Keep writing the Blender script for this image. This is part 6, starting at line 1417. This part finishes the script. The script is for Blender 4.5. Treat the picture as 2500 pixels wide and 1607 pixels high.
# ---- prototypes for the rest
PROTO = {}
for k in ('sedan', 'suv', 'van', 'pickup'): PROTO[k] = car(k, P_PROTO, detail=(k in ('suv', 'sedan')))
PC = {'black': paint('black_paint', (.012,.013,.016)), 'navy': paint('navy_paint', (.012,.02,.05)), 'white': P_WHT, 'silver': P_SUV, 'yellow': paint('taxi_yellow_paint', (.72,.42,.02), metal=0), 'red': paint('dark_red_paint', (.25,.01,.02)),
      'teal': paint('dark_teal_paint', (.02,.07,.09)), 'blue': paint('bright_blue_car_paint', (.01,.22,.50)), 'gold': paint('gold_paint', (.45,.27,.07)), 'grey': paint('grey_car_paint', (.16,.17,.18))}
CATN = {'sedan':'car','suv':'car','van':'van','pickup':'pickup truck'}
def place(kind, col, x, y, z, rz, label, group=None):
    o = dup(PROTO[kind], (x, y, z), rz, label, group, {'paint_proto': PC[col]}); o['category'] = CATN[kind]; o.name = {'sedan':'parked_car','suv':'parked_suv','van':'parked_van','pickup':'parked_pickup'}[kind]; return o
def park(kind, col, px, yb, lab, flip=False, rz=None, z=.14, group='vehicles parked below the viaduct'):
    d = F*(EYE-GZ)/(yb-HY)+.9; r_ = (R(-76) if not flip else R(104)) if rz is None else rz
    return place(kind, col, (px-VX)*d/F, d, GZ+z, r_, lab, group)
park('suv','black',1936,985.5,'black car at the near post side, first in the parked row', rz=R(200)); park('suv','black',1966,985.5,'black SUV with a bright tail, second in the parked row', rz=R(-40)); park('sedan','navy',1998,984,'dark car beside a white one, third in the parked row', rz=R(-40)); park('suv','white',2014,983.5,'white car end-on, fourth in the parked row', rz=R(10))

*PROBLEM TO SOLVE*
Each line of the material should be echoed exactly.

*EXERCISE RESPONSE*
Keep writing the Blender script for this image. This is part 6, starting at line 1417. This part finishes the script. The script is for Blender 4.5. Treat the picture as 2500 pixels wide and 1607 pixels high.
# ---- prototypes for the rest
PROTO = {}
for k in ('sedan', 'suv', 'van', 'pickup'): PROTO[k] = car(k, P_PROTO, detail=(k in ('suv', 'sedan')))
PC = {'black': paint('black_paint', (.012,.013,.016)), 'navy': paint('navy_paint', (.012,.02,.05)), 'white': P_WHT, 'silver': P_SUV, 'yellow': paint('taxi_yellow_paint', (.72,.42,.02), metal=0), 'red': paint('dark_red_paint', (.25,.01,.02)),
      'teal': paint('dark_teal_paint', (.02,.07,.09)), 'blue': paint('bright_blue_car_paint', (.01,.22,.50)), 'gold': paint('gold_paint', (.45,.27,.07)), 'grey': paint('grey_car_paint', (.16,.17,.18))}
CATN = {'sedan':'car','suv':'car','van':'van','pickup':'pickup truck'}
def place(kind, col, x, y, z, rz, label, group=None):
    o = dup(PROTO[kind], (x, y, z), rz, label, group, {'paint_proto': PC[col]}); o['category'] = CATN[kind]; o.name = {'sedan':'parked_car','suv':'parked_suv','van':'parked_van','pickup':'parked_pickup'}[kind]; return o
def park(kind, col, px, yb, lab, flip=False, rz=None, z=.14, group='vehicles parked below the viaduct'):
    d = F*(EYE-GZ)/(yb-HY)+.9; r_ = (R(-76) if not flip else R(104)) if rz is None else rz
    return place(kind, col, (px-VX)*d/F, d, GZ+z, r_, lab, group)
park('suv','black',1936,985.5,'black car at the near post side, first in the parked row', rz=R(200)); park('suv','black',1966,985.5,'black SUV with a bright tail, second in the parked row', rz=R(-40)); park('sedan','navy',1998,984,'dark car beside a white one, third in the parked row', rz=R(-40)); park('suv','white',2014,983.5,'white car end-on, fourth in the parked row', rz=R(10))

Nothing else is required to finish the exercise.